Exercise prompt: Every record must be repeated exactly; omit any pictures they contain.

Stored entries:
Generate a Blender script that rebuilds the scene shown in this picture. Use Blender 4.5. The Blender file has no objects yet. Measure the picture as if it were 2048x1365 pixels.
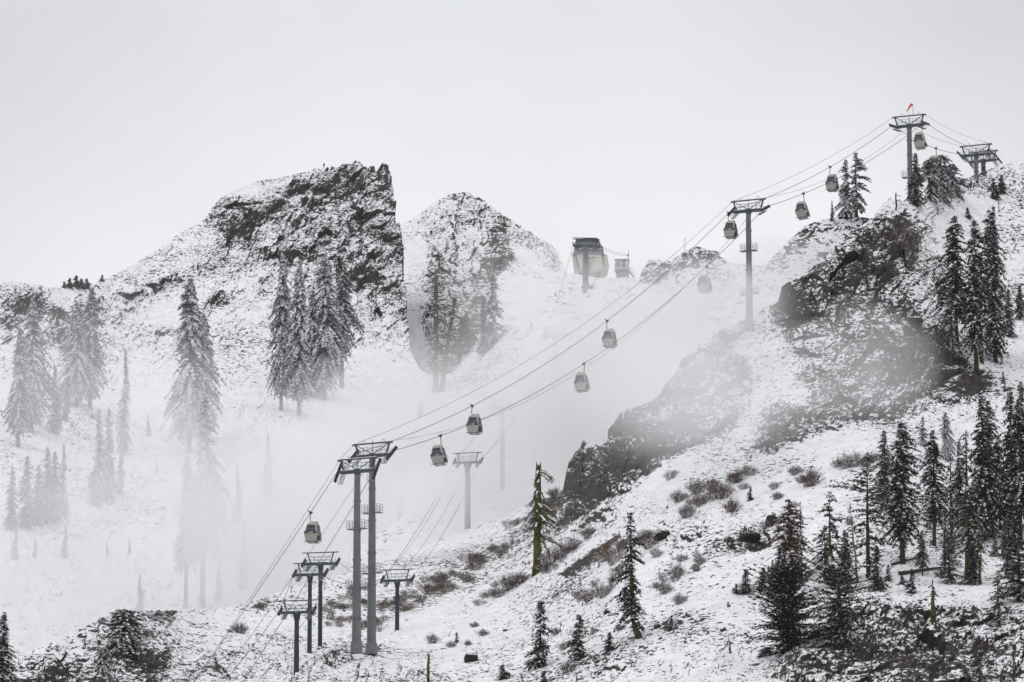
import bpy, bmesh, math, random
import numpy as np
from mathutils import Vector, Matrix, Euler

# ---------------------------------------------------------------- camera, sky, sun, exposure
scene = bpy.context.scene
COL = scene.collection
PITCH = math.radians(12.0)
LENS = 200.0
FPX = LENS / 36.0 * 2048.0
cam_data = bpy.data.cameras.new('camera')
cam_data.lens = LENS
cam_data.sensor_width = 36.0
cam_data.clip_start = 1.0
cam_data.clip_end = 20000.0
cam = bpy.data.objects.new('camera', cam_data)
COL.objects.link(cam)
cam.location = (0, 0, 0)
cam.rotation_euler = (math.pi / 2 + PITCH, 0, 0)
scene.camera = cam
CF = np.array([0.0, math.cos(PITCH), math.sin(PITCH)])
CU = np.array([0.0, -math.sin(PITCH), math.cos(PITCH)])
CR = np.array([1.0, 0.0, 0.0])

world = bpy.data.worlds.new('World')
scene.world = world
world.use_nodes = True
wn, wl = world.node_tree.nodes, world.node_tree.links
wn.clear()
SUN_EL, SUN_AZ = math.radians(52), math.radians(-35)
wo = wn.new('ShaderNodeOutputWorld')
sky = wn.new('ShaderNodeTexSky'); sky.sky_type = 'NISHITA'; sky.sun_disc = False
sky.sun_elevation = SUN_EL; sky.sun_rotation = SUN_AZ
hs = wn.new('ShaderNodeHueSaturation'); hs.inputs['Saturation'].default_value = 0.15
wl.new(sky.outputs[0], hs.inputs['Color'])
bg1 = wn.new('ShaderNodeBackground'); bg1.inputs[1].default_value = 0.02
wl.new(hs.outputs[0], bg1.inputs[0])
# overcast cloud layer: brighter towards the zenith, soft lighter patches
tc = wn.new('ShaderNodeTexCoord'); sp = wn.new('ShaderNodeSeparateXYZ')
wl.new(tc.outputs['Generated'], sp.inputs[0])
rmp = wn.new('ShaderNodeValToRGB')
rmp.color_ramp.elements[0].position = 0.0
rmp.color_ramp.elements[0].color = (0.62, 0.625, 0.64, 1)
rmp.color_ramp.elements[1].position = 1.0
rmp.color_ramp.elements[1].color = (1.15, 1.16, 1.19, 1)
for pos, c in ((0.17, (0.735, 0.74, 0.755, 1)), (0.21, (0.735, 0.74, 0.755, 1)), (0.262, (0.60, 0.61, 0.635, 1)), (0.45, (0.85, 0.86, 0.885, 1))):
    e = rmp.color_ramp.elements.new(pos); e.color = c
wl.new(sp.outputs[2], rmp.inputs[0])
ns = wn.new('ShaderNodeTexNoise'); ns.inputs['Scale'].default_value = 13.0; ns.inputs['Detail'].default_value = 3
wl.new(tc.outputs['Generated'], ns.inputs['Vector'])
mr = wn.new('ShaderNodeMapRange'); mr.inputs[1].default_value = 0.3; mr.inputs[2].default_value = 0.7
mr.inputs[3].default_value = 0.94; mr.inputs[4].default_value = 1.06
wl.new(ns.outputs[0], mr.inputs[0])
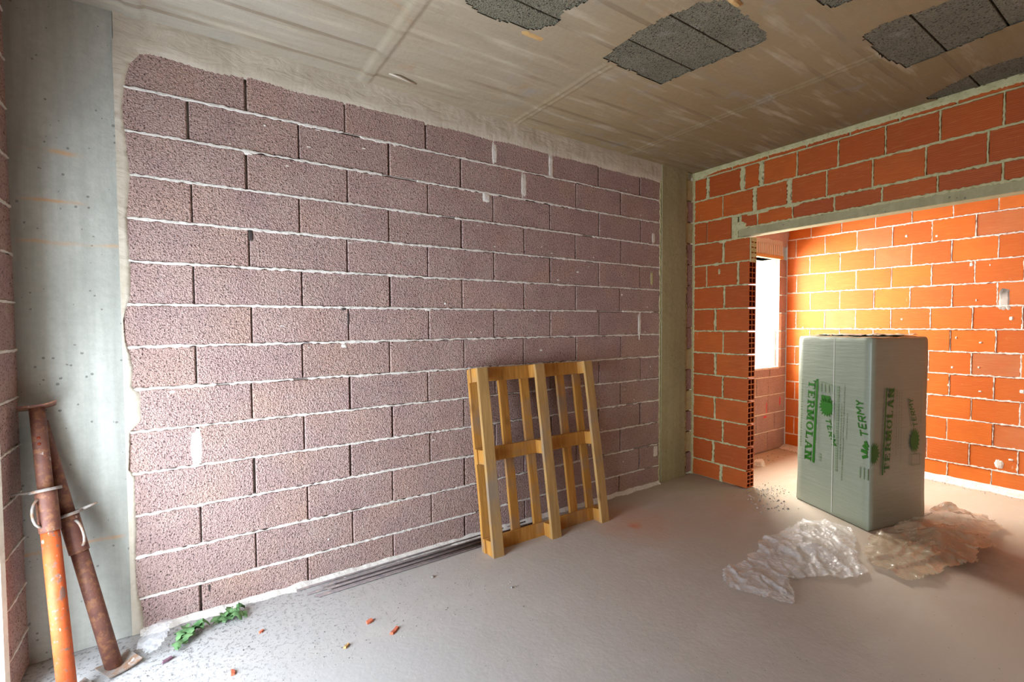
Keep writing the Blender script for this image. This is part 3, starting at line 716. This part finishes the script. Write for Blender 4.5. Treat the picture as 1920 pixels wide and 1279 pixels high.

Exercise response:
Generate a Blender script that rebuilds the scene shown in this picture. Use Blender 4.5. The Blender file has no objects yet. Measure the picture as if it were 2048x1365 pixels.
import bpy, bmesh, math, random
import numpy as np
from mathutils import Vector, Matrix, Euler

# ---------------------------------------------------------------- camera, sky, sun, exposure
scene = bpy.context.scene
COL = scene.collection
PITCH = math.radians(12.0)
LENS = 200.0
FPX = LENS / 36.0 * 2048.0
cam_data = bpy.data.cameras.new('camera')
cam_data.lens = LENS
cam_data.sensor_width = 36.0
cam_data.clip_start = 1.0
cam_data.clip_end = 20000.0
cam = bpy.data.objects.new('camera', cam_data)
COL.objects.link(cam)
cam.location = (0, 0, 0)
cam.rotation_euler = (math.pi / 2 + PITCH, 0, 0)
scene.camera = cam
CF = np.array([0.0, math.cos(PITCH), math.sin(PITCH)])
CU = np.array([0.0, -math.sin(PITCH), math.cos(PITCH)])
CR = np.array([1.0, 0.0, 0.0])

world = bpy.data.worlds.new('World')
scene.world = world
world.use_nodes = True
wn, wl = world.node_tree.nodes, world.node_tree.links
wn.clear()
SUN_EL, SUN_AZ = math.radians(52), math.radians(-35)
wo = wn.new('ShaderNodeOutputWorld')
sky = wn.new('ShaderNodeTexSky'); sky.sky_type = 'NISHITA'; sky.sun_disc = False
sky.sun_elevation = SUN_EL; sky.sun_rotation = SUN_AZ
hs = wn.new('ShaderNodeHueSaturation'); hs.inputs['Saturation'].default_value = 0.15
wl.new(sky.outputs[0], hs.inputs['Color'])
bg1 = wn.new('ShaderNodeBackground'); bg1.inputs[1].default_value = 0.02
wl.new(hs.outputs[0], bg1.inputs[0])
# overcast cloud layer: brighter towards the zenith, soft lighter patches
tc = wn.new('ShaderNodeTexCoord'); sp = wn.new('ShaderNodeSeparateXYZ')
wl.new(tc.outputs['Generated'], sp.inputs[0])
rmp = wn.new('ShaderNodeValToRGB')
rmp.color_ramp.elements[0].position = 0.0
rmp.color_ramp.elements[0].color = (0.62, 0.625, 0.64, 1)
rmp.color_ramp.elements[1].position = 1.0
rmp.color_ramp.elements[1].color = (1.15, 1.16, 1.19, 1)
for pos, c in ((0.17, (0.735, 0.74, 0.755, 1)), (0.21, (0.735, 0.74, 0.755, 1)), (0.262, (0.60, 0.61, 0.635, 1)), (0.45, (0.85, 0.86, 0.885, 1))):
    e = rmp.color_ramp.elements.new(pos); e.color = c
wl.new(sp.outputs[2], rmp.inputs[0])
ns = wn.new('ShaderNodeTexNoise'); ns.inputs['Scale'].default_value = 13.0; ns.inputs['Detail'].default_value = 3
wl.new(tc.outputs['Generated'], ns.inputs['Vector'])
mr = wn.new('ShaderNodeMapRange'); mr.inputs[1].default_value = 0.3; mr.inputs[2].default_value = 0.7
mr.inputs[3].default_value = 0.94; mr.inputs[4].default_value = 1.06
wl.new(ns.outputs[0], mr.inputs[0])
Keep writing the Blender script for this image. This is part 3, starting at line 716. This part finishes the script. Write for Blender 4.5. Treat the picture as 1920 pixels wide and 1279 pixels high.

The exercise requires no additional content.